Ma oltre all’aspetto climatico e a quello commerciale, i nostri preziosi ecosistemi forestali hanno un terzo e sempre più attuale nemico. Si tratta delle mega-dighe, che secondo una ricerca dell’Università di Stirling in Scozia, pubblicata a gennaio sul Journal of Applied Ecology, non dovrebbero essere costruite nelle aree di foresta tropicale a causa della minaccia che rappresentano per la biodiversità di questi ecosistemi. Il nuovo studio si è concentrato sul sistema idroelettrico di Balbina nell’Amazzonia brasiliana ed è stato condotto su 89 aree forestali sparse nelle 36 isole di Balbina, rivelandosi emblematico. Come molti sistemi idroelettrici nella regione, la diga di Balbina ha causato un’estesa frammentazione delle foreste, con vaste aree di terra allagate che ha trasformato in isolette la cime di numerose colline oramai sommerse. Per gli esperti scozzesi il risultato è che “le comunità arboree sulle isole di Balbina sono instabili e alcune specie rare si stanno estinguendo a causa dell’isolamento”. 

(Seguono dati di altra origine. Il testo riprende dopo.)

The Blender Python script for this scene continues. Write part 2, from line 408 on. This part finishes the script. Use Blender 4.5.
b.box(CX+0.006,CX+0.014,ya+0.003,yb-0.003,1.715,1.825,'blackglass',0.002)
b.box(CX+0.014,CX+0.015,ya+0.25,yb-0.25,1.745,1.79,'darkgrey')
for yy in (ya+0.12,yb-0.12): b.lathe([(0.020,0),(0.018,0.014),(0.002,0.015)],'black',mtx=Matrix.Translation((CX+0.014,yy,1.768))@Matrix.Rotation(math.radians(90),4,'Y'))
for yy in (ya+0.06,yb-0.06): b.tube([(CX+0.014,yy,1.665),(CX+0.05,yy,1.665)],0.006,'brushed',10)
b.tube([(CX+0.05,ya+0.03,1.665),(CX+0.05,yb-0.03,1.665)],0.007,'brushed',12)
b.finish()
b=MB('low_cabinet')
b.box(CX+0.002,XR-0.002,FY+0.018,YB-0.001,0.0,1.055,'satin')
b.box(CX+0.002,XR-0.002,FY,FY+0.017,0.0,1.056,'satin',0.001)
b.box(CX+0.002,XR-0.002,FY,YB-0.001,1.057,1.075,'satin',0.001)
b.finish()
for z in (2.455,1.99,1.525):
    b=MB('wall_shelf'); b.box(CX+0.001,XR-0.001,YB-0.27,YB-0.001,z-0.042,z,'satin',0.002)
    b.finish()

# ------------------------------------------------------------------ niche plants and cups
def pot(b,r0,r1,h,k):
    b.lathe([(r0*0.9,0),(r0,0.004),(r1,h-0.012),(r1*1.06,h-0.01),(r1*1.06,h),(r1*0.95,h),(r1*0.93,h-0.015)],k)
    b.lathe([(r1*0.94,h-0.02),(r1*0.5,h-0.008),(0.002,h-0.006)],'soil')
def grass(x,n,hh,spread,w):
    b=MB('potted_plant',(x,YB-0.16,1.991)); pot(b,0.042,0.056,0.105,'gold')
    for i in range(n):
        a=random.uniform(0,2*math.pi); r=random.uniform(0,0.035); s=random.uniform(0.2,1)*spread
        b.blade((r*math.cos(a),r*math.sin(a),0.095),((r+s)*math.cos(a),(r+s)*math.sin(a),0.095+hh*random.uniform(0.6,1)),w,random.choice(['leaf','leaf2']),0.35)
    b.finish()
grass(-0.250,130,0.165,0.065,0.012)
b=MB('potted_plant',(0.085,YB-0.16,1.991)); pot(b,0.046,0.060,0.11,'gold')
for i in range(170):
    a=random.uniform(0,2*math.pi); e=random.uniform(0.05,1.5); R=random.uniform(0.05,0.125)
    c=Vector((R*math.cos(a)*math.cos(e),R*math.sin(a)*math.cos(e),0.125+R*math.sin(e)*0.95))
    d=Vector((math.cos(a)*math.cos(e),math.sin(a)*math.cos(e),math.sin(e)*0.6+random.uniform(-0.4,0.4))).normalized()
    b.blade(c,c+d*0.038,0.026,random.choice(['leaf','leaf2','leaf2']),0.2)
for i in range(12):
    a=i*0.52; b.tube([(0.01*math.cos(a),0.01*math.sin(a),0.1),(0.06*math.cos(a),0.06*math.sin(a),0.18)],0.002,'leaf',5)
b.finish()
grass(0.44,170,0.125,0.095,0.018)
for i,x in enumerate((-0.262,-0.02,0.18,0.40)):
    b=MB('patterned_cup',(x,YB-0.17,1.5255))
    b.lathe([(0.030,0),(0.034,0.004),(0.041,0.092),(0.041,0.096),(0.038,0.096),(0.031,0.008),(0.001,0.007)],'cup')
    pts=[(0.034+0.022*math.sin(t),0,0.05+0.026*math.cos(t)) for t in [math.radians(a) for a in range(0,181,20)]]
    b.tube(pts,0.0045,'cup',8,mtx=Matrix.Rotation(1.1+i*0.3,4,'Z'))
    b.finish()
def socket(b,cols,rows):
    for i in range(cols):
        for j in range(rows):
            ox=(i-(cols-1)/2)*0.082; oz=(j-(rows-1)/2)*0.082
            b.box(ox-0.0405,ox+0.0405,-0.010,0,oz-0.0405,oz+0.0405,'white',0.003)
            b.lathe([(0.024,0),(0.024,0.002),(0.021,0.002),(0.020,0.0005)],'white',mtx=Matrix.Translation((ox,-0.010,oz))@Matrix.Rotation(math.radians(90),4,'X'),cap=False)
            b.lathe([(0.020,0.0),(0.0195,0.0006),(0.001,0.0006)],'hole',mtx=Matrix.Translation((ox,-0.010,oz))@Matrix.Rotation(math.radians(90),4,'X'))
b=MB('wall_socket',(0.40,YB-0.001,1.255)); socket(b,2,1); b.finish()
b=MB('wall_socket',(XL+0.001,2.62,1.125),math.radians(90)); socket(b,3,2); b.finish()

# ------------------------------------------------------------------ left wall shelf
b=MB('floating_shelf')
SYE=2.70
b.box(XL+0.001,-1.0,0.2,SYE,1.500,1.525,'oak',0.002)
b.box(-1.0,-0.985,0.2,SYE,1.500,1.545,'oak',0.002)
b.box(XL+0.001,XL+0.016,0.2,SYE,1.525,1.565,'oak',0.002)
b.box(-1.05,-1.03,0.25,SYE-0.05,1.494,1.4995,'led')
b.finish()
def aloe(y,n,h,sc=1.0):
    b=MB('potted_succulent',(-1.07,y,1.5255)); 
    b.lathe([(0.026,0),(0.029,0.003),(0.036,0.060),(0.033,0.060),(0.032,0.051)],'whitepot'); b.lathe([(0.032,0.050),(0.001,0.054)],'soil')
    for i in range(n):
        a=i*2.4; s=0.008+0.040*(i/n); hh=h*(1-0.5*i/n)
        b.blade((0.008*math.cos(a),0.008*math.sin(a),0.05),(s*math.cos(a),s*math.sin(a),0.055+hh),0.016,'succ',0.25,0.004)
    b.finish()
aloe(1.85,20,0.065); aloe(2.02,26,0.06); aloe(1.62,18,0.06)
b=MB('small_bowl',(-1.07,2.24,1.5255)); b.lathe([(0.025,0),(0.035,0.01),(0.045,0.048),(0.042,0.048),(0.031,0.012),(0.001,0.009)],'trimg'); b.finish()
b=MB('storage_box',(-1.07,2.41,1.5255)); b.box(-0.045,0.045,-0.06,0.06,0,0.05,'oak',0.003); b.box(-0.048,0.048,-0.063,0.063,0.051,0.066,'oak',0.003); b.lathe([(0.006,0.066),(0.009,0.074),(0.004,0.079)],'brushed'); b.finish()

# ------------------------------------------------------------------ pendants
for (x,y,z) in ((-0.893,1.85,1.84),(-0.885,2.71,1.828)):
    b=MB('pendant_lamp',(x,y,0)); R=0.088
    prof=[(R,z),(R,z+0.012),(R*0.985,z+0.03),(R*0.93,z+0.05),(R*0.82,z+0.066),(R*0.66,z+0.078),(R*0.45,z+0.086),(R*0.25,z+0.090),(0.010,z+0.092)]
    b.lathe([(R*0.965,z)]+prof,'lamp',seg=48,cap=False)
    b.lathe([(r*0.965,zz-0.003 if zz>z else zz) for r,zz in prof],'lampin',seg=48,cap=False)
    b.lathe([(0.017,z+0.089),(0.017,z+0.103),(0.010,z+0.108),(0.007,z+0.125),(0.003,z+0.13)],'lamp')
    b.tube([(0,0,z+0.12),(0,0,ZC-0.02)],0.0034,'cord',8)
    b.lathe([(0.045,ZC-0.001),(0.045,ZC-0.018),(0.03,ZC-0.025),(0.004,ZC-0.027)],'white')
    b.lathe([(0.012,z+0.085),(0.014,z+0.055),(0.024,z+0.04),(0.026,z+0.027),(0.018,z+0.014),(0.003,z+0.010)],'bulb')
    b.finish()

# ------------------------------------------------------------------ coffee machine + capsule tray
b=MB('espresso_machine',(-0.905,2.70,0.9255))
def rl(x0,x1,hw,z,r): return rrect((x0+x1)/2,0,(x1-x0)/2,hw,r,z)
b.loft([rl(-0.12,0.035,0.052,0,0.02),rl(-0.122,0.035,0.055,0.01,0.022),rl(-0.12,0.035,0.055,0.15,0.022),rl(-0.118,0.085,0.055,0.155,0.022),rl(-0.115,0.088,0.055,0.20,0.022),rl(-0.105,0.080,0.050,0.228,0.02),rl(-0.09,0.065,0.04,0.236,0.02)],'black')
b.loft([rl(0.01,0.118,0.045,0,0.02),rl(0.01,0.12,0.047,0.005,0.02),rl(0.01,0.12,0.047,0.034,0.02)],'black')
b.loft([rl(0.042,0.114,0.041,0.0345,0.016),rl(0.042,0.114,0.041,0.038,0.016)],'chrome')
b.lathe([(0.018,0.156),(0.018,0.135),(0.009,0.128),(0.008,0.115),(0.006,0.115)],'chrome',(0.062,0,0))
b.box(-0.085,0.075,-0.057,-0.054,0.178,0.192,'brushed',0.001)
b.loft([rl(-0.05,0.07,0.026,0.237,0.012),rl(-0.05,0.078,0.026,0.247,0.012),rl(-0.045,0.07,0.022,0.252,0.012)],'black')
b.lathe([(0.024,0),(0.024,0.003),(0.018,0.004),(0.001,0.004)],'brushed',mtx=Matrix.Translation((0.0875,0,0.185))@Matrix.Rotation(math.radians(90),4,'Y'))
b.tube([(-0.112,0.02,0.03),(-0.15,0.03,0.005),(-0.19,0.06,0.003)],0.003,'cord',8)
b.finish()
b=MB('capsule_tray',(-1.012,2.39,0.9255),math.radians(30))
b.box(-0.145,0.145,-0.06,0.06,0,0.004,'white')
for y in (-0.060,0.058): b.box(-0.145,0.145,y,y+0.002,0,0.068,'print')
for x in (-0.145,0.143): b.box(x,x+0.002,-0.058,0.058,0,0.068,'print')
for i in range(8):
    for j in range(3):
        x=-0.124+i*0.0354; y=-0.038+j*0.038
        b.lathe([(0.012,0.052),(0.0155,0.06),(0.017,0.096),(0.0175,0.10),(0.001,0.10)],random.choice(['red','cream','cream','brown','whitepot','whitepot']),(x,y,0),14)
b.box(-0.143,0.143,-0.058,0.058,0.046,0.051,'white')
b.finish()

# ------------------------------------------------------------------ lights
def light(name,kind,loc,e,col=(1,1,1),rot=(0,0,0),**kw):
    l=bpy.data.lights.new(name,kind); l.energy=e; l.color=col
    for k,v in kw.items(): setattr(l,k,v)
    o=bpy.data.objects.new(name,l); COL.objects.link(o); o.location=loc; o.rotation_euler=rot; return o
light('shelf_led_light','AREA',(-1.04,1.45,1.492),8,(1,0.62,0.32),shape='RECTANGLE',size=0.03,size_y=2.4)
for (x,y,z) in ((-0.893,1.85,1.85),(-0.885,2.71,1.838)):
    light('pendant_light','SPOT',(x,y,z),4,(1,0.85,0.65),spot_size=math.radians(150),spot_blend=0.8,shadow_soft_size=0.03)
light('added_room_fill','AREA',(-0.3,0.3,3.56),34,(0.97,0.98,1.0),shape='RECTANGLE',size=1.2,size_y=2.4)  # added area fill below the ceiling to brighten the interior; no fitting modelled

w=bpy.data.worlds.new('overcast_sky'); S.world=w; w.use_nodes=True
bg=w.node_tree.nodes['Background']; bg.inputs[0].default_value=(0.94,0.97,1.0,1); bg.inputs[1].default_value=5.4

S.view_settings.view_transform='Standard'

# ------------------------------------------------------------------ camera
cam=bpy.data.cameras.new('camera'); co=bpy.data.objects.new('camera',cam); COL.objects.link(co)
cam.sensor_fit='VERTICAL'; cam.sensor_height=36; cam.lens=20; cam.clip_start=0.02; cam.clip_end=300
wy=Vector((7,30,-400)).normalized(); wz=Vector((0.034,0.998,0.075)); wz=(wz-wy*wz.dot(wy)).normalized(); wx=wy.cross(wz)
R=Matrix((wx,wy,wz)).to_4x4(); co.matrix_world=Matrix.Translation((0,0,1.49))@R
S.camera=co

Non è difficile intuire come le mega-dighe, che fino ad oggi hanno spostato tra i 40 e gli 80 milioni di persone portando a impatti sociali spesso drammatici, possano verosimilmente alterare anche il funzionamento degli ecosistemi a cominciare dallo stoccaggio del carbonio. Per la dott.ssa Isabel Jones, ecologa della Facoltà di Scienze Naturali di Stirling, che ha condotto la ricerca, “Idealmente, raccomandiamo di non costruire dighe nelle regioni di foresta tropicale, questi bacini artificiali, infatti, oltre a influire negativamente sulla biodiversità attraverso la perdita di habitat terrestri e acquatici, possono emettere quantità significative di gas serra, incluso il metano, che può rendere le dighe tropicali molto meno verdi rispetto ad altre fonti rinnovabili”. Nonostante questo, la costruzione di dighe in Amazzonia è in aumento, con oltre 280 nuove dighe pianificate o già in costruzione, tutte opere che mettono a rischio l’equilibrio climatico globale. Per questo secondo la Jones la perdita di specie arboree e di biomassa, un fattore largamente ignorato nelle valutazioni di impatto ambientale, “in futuro dovrà essere preso in considerazione esplicitamente nella pianificazione e autorizzazione alla costruzione di future dighe, se non vogliamo perdere il nostro inestimabile patrimonio forestale”.